Village breton sous la neige, 1894
(Oil on canvas, 62 × 87 cm)
BY Paul Gauguin
Musée d’Orsay

It is usually said that Segalen first encountered Chinese culture in San Francisco’s Chinatown when he was forced to sojourn there to recover from illness when on his way to the South Pacific. Fascinated by the folk-opera and his encounter with Chinese writing, Segalen is thought to have bought himself paper and a calligraphy brush and started learning to write Chinese. He would arrive in Tahiti just after the death of Gauguin, that other great Orientalist, tempering the misfortune by purchasing a number of the artist’s works, among them Breton Village in the Snow. Despite all his travelling, Segalen was born in Brest, Brittany, and would die in a forest there in mysterious circumstances, all the signs pointing to suicide. By the time he arrived in Peking in June 1909, after having studied Chinese in Paris, he had learnt the language well enough to be employed as a naval interpreter as well as in his original profession of physician. Segalen’s belief in the necessity of an appreciation of Chinese civilization was not driven solely by a kind of awe, but also by a notion, not untypical of his age, that, as he wrote in one of his letters to his friend Henri Manceron, “the transfer from the Empire of China to the empire of one’s self is continuous.”

In other words, he believed that Chinese civilization could be a solution to the decadence of modern European culture. This solution was an equalization of the great civilization and the poet’s Self, the transfer being the reversal of the usual poetic act. What makes this radical is the hope it can reverse the usual assumption that the poet should give voice to and embody his civilization. Instead of the poet being, as is conventional, the face of his culture, in Segalen’s work the seen face is what is disembodied, what is focused in and by the mirror of the Other Civilization.

To enter the Chinese past, he might have written, is to pass through its mirror.

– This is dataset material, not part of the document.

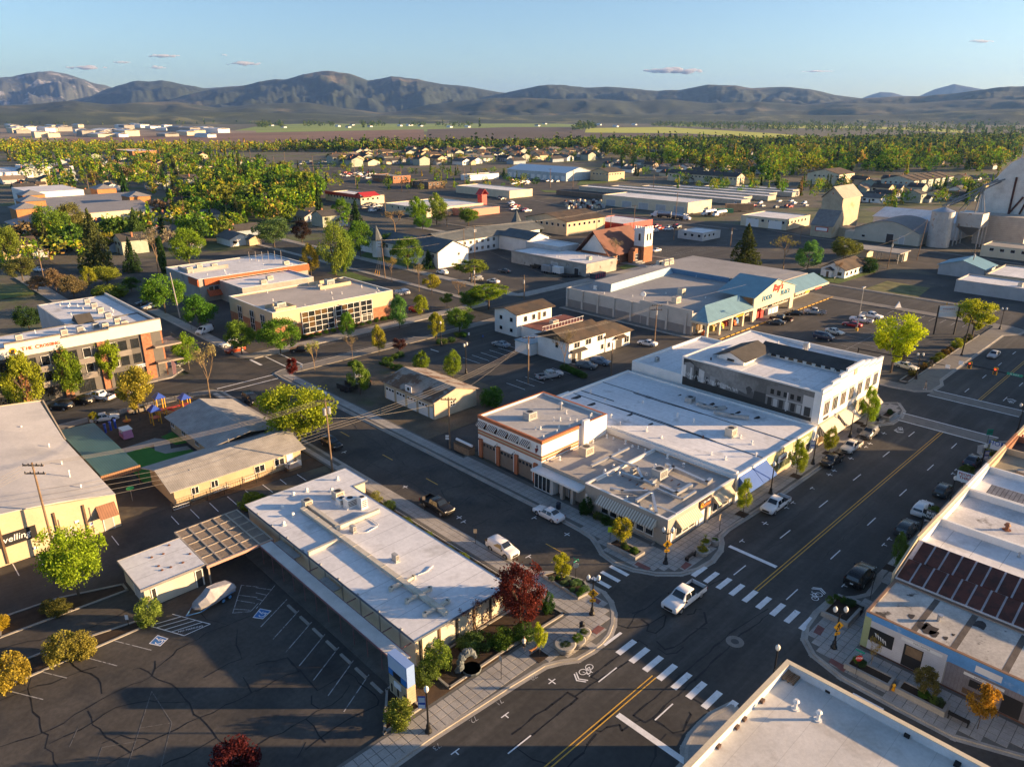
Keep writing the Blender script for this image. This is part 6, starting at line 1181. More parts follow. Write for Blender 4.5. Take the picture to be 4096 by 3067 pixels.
for a in (('pickup','31',(330,1050),(470,1060),Sv,'silver pickup parked nose-left in the supermarket lot'),('sedan','31',(160,1062),(285,1065),Bk,'black sedan parked next to the supermarket walk'),('pickup','31',(25,1100),(195,1128),Bk,'black pickup parked between two dark sedans by the supermarket'),('sedan','31',(0,1135),(125,1150),Dg,'dark grey sedan nearest the supermarket entrance canopy'),
          ('pickup','31',(965,1105),(815,1075),Wt,'white pickup behind the lamp post in the supermarket lot'),('pickup','31',(705,1110),(900,1140),Wt,'white pickup with canopy shell behind the red car'),('sedan','31',(655,1150),(795,1175),Rd,'red sedan beside the lamp post of the supermarket lot'),('sedan','31',(655,1245),(495,1205),(.62,.58,.5),'cream sedan in the middle of the supermarket lot'),('van','31',(560,1290),(405,1260),Nv,'dark blue minivan in the supermarket lot'),('sedan','31',(1265,1545),(1125,1505),(.6,.56,.46),'cream vintage car half hidden under the big yellow tree'),
          ('pickup','02',(755,120),(985,150),Wt,'white pickup parked in front of the three-storey apartment house'),('suv','02',(420,210),(640,225),Bk,'black sport utility vehicle parked left of another black one by the apartment house'),('suv','02',(640,160),(790,180),Bk,'black sport utility vehicle between a white pickup and a black car'),('sedan','02',(1025,300),(790,335),Wt,'white sedan parked at the playground fence'),('sedan','02',(1320,225),(1140,255),Tn,'tan car half hidden by the bare street tree'),('sedan','02',(60,262),(230,250),Bk,'black car at the left edge by the apartment house'),('sedan','02',(1000,80),(1100,95),Gy,'blue-grey car behind the white pickup'),
          ('van','12',(30,205),(-95,125),Bk,'black van parked by the day-care roof'),('suv','12',(705,575),(605,515),Bk,'black off-roader under the yellow-green tree'),('sedan','12',(500,90),(560,115),Wt,'white car behind the yellow-green tree'),
          ('pickup','21',(425,1590),(225,1625),Sv,'silver pickup parked in the middle lot'),('suv','21',(735,1535),(555,1510),Gy,'dark grey sport utility vehicle parked by the white office hedge'),('suv','21',(830,1500),(695,1475),(.16,.2,.25),'blue-grey sport utility vehicle beside the white office'),('sedan','21',(1110,1315),(1225,1335),Wt,'white sedan in the alley by the utility pole'),
          ('suv','11',(1565,700),(1655,720),Wt,'white sport utility vehicle at the care home lot'),('suv','11',(1175,880),(1260,905),Sv,'silver sport utility vehicle beside the tan brick office'),('suv','11',(1230,865),(1325,895),Wt,'white sport utility vehicle beside the tan brick office'),('sedan','11',(2005,775),(2095,795),Wt,'white hatchback turning out of the care home lot'),('sedan','11',(2100,690),(2195,705),Dg,'dark green sedan in the workshop lot'),('sedan','11',(2055,1320),(2180,1350),(.2,.24,.28),'blue-grey sedan by the white block'),('suv','11',(1450,1050),(1325,1025),Rd,'red sport utility vehicle behind the small green trees'),('sedan','11',(320,1380),(450,1375),Bk,'black sedan parked at the foot of the tan brick office'),('suv','11',(1850,770),(1950,765),Sv,'silver van beneath the spreading tree'),('sedan','11',(1715,660),(1800,675),Gy,'grey sedan by the care home wall'),
          ('van','01',(1715,1240),(1815,1200),Wt,'white van parked beside the tan brick office'),('suv','01',(1930,1345),(2030,1320),Wt,'white sport utility vehicle on the side street bays'),('suv','01',(1985,1395),(2080,1370),(.4,.06,.02),'red off-roader on the side street bays'),('sedan','01',(1220,975),(1275,965),Dg,'dark car in the shade of the side street'),('sedan','01',(1275,1010),(1325,1000),Sv,'grey car behind the dark one on the side street'),('pickup','01',(1375,1350),(1450,1320),Wt,'white pickup behind the apartment house corner'),('sedan','01',(1530,1510),(1600,1480),Dg,'dark sedan by the feather flag'),('sedan','01',(300,680),(360,690),Wt,'white car on the far left street'),('sedan','01',(490,525),(570,520),Bk,'black car in a far left driveway'),
          ('suv','21',(1090,440),(1180,430),Tn,'bronze sport utility vehicle alone in the church lot'),('sedan','21',(1115,510),(1190,495),Sv,'silver car behind the brown sedan in the church lot'),('sedan','21',(1040,540),(1135,530),(.08,.06,.05),'brown sedan nearest the church steps'),('sedan','21',(1205,525),(1285,510),Wt,'white sedan at the right of the church cars'),('suv','21',(1185,355),(1270,345),Sv,'silver car by the white shed'),('sedan','21',(1310,335),(1390,330),Wt,'white car by the small pale blue building')):
    car(*a)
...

To read Segalen today is to attempt to understand a man who, despite his desire to be otherwise, was of his time — a humanist adventurer, doctor, scholar, archaeologist and poet — and it is for the reader to confront the question of what it is to feel foreign, foreign not to the Other but to oneself and one’s own culture.

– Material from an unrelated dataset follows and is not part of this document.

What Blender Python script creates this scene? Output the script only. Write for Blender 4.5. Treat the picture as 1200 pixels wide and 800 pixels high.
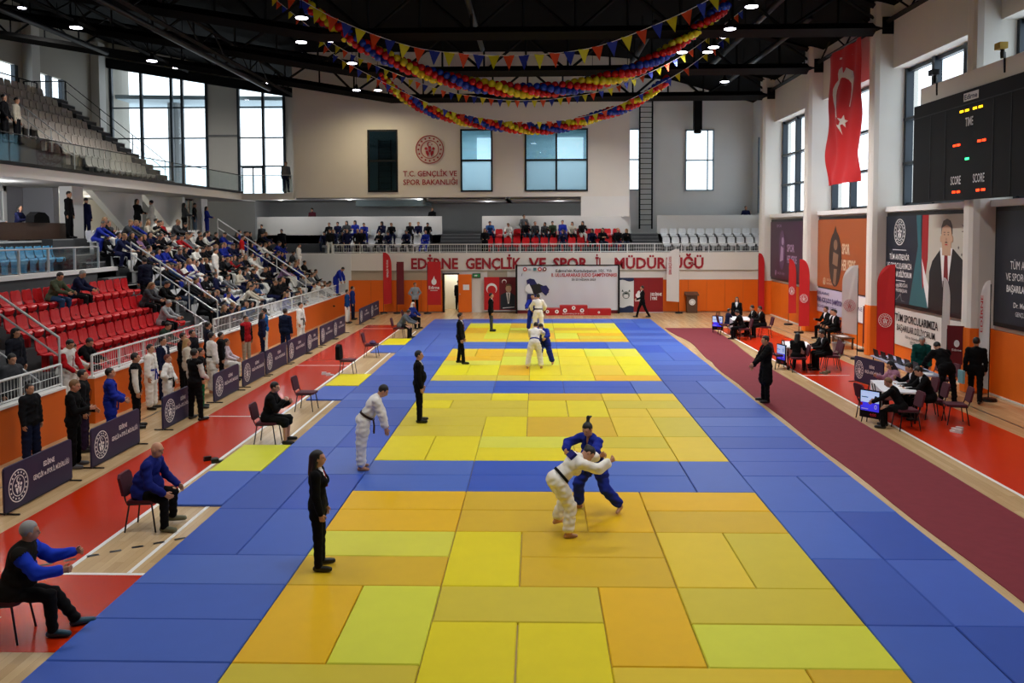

Segalen’s books, most popular among them the novel René Leys and his poetic masterpiece Stèles, reveal him as someone who moves to and fro across the borderland of the Mirror. While the main character of the novel set in revolutionary Peking during the last years of the Qing Dynasty is the man after whom the book is named, the story is told by a “Victor Segalen” and this Segalen, while an observer of the times, and largely innocent in that way we must be when first immersed in a foreign world, gives the reader a good sense of the fragile and wildly fluctuating emotional states of the man than does his copious notes and letters. Stèles, a collection of prose-poems, à la Baudelaire or Rimbaud, and widely regarded as his masterwork, purports to be a collection of transcriptions from ancient inscribed Chinese stones, using the voices of many different historical personae, as if Segalen wants to try on the various masks of history.

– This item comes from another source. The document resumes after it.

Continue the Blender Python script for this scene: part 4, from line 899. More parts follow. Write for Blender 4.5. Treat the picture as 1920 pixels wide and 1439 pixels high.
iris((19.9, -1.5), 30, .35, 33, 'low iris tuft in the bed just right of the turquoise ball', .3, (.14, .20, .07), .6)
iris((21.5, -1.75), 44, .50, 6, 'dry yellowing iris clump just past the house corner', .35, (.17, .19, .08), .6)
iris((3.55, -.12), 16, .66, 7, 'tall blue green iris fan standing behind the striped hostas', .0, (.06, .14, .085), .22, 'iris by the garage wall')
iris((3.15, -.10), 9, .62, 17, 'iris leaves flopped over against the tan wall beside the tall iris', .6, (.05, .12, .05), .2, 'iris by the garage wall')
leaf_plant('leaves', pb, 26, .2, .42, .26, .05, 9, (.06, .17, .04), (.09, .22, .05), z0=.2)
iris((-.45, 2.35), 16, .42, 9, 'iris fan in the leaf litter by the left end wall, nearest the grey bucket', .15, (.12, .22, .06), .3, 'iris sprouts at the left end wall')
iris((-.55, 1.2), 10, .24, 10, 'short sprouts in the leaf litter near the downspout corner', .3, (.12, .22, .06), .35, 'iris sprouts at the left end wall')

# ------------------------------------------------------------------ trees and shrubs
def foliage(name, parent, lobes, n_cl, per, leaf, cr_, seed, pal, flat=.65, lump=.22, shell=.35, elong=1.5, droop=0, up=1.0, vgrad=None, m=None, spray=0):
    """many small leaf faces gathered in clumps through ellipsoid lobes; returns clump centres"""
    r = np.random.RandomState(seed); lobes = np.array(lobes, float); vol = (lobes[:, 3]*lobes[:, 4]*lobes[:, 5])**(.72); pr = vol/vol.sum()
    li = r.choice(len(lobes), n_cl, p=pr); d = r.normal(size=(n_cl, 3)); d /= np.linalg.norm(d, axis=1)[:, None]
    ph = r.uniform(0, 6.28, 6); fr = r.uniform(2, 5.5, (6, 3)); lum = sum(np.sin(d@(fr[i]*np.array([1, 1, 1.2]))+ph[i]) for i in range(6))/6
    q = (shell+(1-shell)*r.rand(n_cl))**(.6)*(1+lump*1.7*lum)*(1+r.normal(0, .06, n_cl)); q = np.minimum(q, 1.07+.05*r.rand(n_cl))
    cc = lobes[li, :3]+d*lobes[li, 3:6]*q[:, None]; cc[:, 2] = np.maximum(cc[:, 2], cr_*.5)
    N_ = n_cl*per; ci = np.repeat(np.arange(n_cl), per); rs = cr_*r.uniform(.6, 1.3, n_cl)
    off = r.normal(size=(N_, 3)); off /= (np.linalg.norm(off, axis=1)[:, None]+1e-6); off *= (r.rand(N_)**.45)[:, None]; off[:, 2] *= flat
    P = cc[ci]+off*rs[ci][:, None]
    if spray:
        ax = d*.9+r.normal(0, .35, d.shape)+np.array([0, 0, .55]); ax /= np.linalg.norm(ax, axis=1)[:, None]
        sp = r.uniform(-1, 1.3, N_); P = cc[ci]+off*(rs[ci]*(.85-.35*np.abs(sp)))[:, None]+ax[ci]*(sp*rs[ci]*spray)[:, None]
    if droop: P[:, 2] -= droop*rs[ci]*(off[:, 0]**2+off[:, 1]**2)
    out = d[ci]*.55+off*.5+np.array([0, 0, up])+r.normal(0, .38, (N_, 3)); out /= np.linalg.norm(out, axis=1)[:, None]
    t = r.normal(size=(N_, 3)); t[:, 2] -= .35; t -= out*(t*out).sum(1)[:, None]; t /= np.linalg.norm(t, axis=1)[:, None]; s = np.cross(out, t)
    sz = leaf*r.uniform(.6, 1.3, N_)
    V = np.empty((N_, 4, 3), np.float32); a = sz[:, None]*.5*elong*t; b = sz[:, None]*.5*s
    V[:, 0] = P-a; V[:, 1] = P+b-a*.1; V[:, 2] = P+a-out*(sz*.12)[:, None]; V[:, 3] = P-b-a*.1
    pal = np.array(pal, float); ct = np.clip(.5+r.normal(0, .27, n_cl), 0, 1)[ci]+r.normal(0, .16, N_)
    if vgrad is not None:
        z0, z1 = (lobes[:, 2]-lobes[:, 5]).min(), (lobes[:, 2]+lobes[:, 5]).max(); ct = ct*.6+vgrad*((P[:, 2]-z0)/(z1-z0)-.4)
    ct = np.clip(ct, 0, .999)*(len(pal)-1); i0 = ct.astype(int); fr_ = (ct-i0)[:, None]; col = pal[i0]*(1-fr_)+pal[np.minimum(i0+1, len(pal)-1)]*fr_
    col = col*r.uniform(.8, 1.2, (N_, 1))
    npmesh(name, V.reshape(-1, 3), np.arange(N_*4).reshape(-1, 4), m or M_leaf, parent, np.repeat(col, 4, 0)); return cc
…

In this, again, Segalen can remind us of Ezra Pound, of Pound’s early book Personae, although a figure with which he might also be compared is the Portuguese modernist poet and writer Fernando Pessoa whose body of work consists almost entirely of personae, or, as they are termed in his case, heteronyms.

To move through even the restructured post-Olympics Beijing while having Segalen in mind is to feel his presence as a guide to a world of illusion and history. To look at the portrait of Chairman Mao as it — or he? — famously faces Tian’anmen Square from the Gate of the same name, staring south, as the Emperor would have, as the Great Helmsman himself would on important occasions, is to realize that the entire city can be seen to have been originally built around the presence of a single man, bringing to mind Segalen’s insight early on in René Leys: “Inside, deep in the innermost centre of the Palace, a face: man-child and Emperor, Lord of the Sun and Son of Heaven…”

While this might not entirely accord with a deeper historical understanding of the city, the way Segalen presents Peking at the start of René Leys has the effect that we can feel as much inside the maze of the city as caught in the void between his two faces, between the Segalen the Writer and Segalen the Character. The latter has his own mirror-image in the dubious fictional friend who gives his name to the novel.